For Fierstein — who points out more people will see him play Edna in a single night on television than at all of his thousand-plus stage performances combined — Hairspray Live represents a chance to turn a much-loved role into a fresh experience with some longtime pals.
“Kristin Chenoweth [who plays Tracy’s rival’s cutthroat momager Velma Von Tussle], she must have been 6 feet tall when I first met her,” Fierstein jokes. “Now she’s a foot and a half tall. Show business has worn her down to the bone. We’ve been friends for 20-some years, but we’ve never done a show together, so that alone is fun. I’ve known Marty Short [who plays Mr. Turnblad] for a bunch of years, and yet we’ve never done a show together. Now we get to be married. The young man playing Seaweed, Ephraim [Sykes], was in my show Newsies.
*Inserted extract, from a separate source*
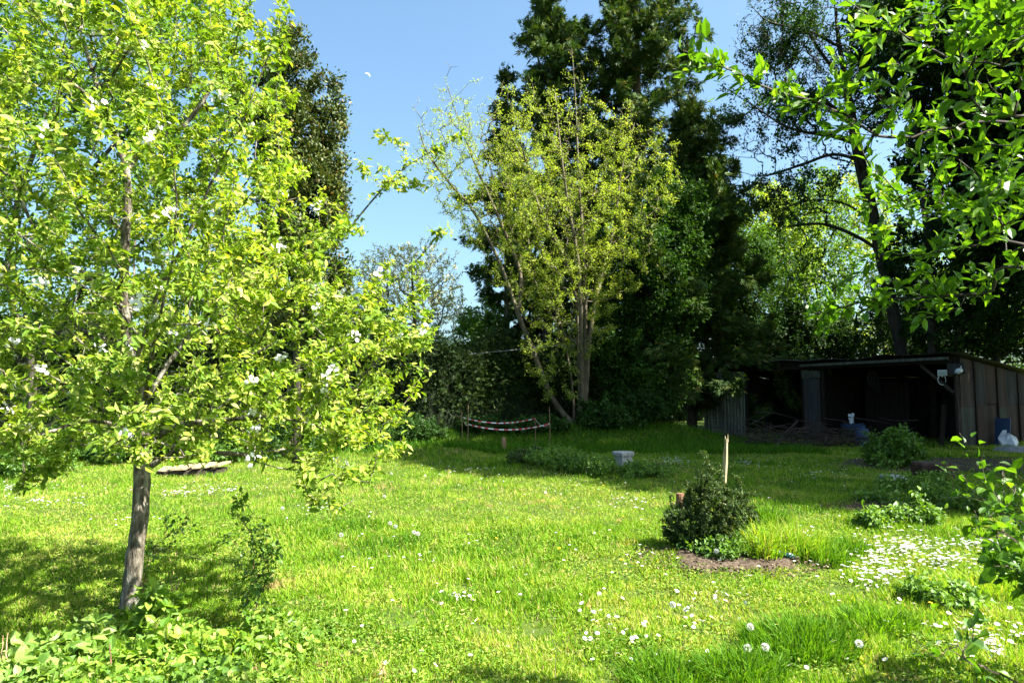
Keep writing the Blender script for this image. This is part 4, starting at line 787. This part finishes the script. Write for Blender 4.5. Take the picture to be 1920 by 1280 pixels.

Jennifer Hudson and I did the concert version of Hair together, when she had just barely come out of American Idol.”
Then there is his newest friend — his brand-new baby girl, Baillio. “More people will see her play Tracy that night than ever saw anyone play her on Broadway,” Fierstein marvels. Because, as the musical’s fans know — and new fans are soon to discover — you can’t stop the beat. Or the lasting power of Hairspray.